▶ What you have to do
Nothing after the line with "SC = bpy.context.scene" belongs in the copy; extract the lines below from the top through that line, pictures left out.

(Scene script records)
---
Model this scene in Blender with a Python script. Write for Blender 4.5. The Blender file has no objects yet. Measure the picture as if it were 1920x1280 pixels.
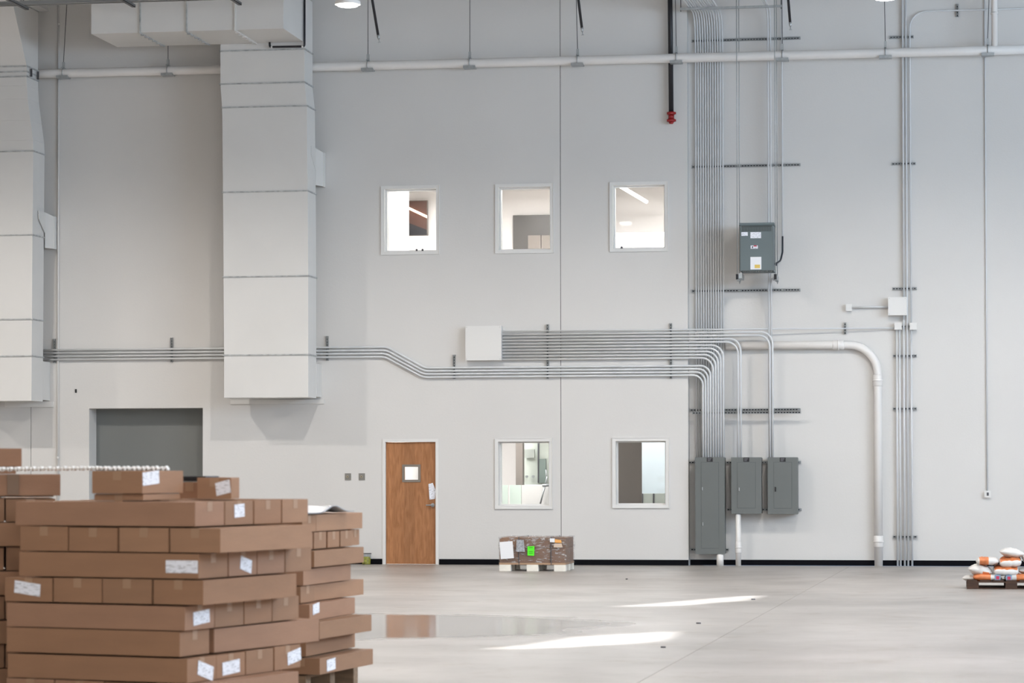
import bpy, bmesh, math, random
from mathutils import Vector, Matrix
random.seed(7)
R = math.radians
C = bpy.context.scene.collection
SC = bpy.context.scene

# ------------------------------------------------------------------ camera
F_PX, HOR = 5000.0, 880.0
YAW, PITCH, ROLL = math.atan(800/5000.0), R(1.2), R(0.10)
EYE, DIST = 1.65, 45.7
CY = HOR - F_PX*math.tan(PITCH)
Fh = Vector((-math.sin(YAW), math.cos(YAW), 0)); Rh = Vector((math.cos(YAW), math.sin(YAW), 0)); Zh = Vector((0, 0, 1))
Fw = (Fh*math.cos(PITCH) + Zh*math.sin(PITCH)).normalized()
Up0 = (Zh*math.cos(PITCH) - Fh*math.sin(PITCH)).normalized()
Rt = (Rh*math.cos(ROLL) - Up0*math.sin(ROLL)).normalized()
Up = (Up0*math.cos(ROLL) + Rh*math.sin(ROLL)).normalized()
EYEP = Vector((0, -DIST, EYE))
cam = bpy.data.cameras.new('camera'); camo = bpy.data.objects.new('camera', cam); C.objects.link(camo)
m = Matrix((Rt, Up, -Fw)).transposed().to_4x4(); m.translation = EYEP; camo.matrix_world = m
cam.sensor_fit = 'HORIZONTAL'; cam.sensor_width = 36; cam.lens = 36*F_PX/1920; cam.shift_y = (CY-640)/1920
cam.clip_end = 300; cam.dof.use_dof = True; cam.dof.focus_distance = 45; cam.dof.aperture_fstop = 4.0
SC.camera = camo
# ------------------------------------------------------------------ world, sun, exposure
SC.view_settings.view_transform = 'Standard'; SC.view_settings.look = 'None'
SC.view_settings.gamma = 1; SC.view_settings.use_curve_mapping = False
SC.view_settings.exposure = -0.17
SC.cycles.use_denoising = True; SC.cycles.max_bounces = 8; SC.cycles.diffuse_bounces = 5
SC.cycles.glossy_bounces = 3; SC.cycles.caustics_reflective = False; SC.cycles.caustics_refractive = False
SC.cycles.sample_clamp_indirect = 5
w = bpy.data.worlds.new('sky'); SC.world = w; w.use_nodes = True
w.node_tree.nodes['Background'].inputs[0].default_value = (0.5, 0.68, 1, 1); w.node_tree.nodes['Background'].inputs[1].default_value = 1.0
SUN_DIR = Vector((0.35, 0.40, -0.85)).normalized()      # the way the light travels
sun = bpy.data.lights.new('sun', 'SUN'); sun.energy = 14; sun.angle = R(1.3); sun.color = (0.95, 0.98, 1)
so = bpy.data.objects.new('sun', sun); C.objects.link(so); so.rotation_euler = SUN_DIR.to_track_quat('-Z', 'Y').to_euler()
LAMP_W, DAY_W, ROOM_W = 430, 3700, 105
def area_light(name, loc, direc, sx, sy, power, col):
    l = bpy.data.lights.new(name, 'AREA'); l.shape = 'RECTANGLE'; l.size = sx; l.size_y = sy; l.energy = power; l.color = col
    o = bpy.data.objects.new(name, l); C.objects.link(o); o.location = loc
    o.rotation_euler = Vector(direc).to_track_quat('-Z', 'Y').to_euler(); return o
area_light('daylight_side', (13.7, -18, 6.4), (-1, 0.22, 0.02), 20, 4, DAY_W, (0.66, 0.82, 1))     # glazed strip of the right side wall
area_light('fill_rear', (6, -51.5, 3.2), (0, 1, 0.02), 14, 5, 1800, (0.98, 0.985, 1))     # soft fill added behind the camera; the wall there has no opening

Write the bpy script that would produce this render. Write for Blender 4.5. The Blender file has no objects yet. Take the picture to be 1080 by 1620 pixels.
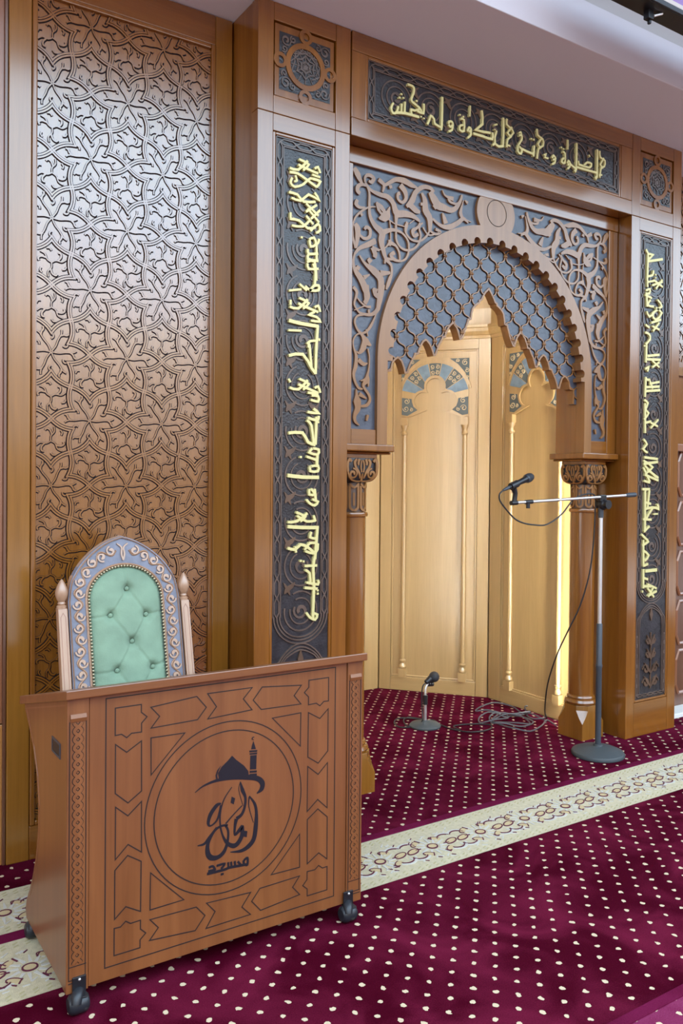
---
▶ Answer to this exercise
Model this scene in Blender with a Python script. Write for Blender 4.5. The Blender file has no objects yet. Measure the picture as if it were 1920x1280 pixels.
import bpy, bmesh, math, random
from mathutils import Vector, Matrix
random.seed(7)
R = math.radians
C = bpy.context.scene.collection
SC = bpy.context.scene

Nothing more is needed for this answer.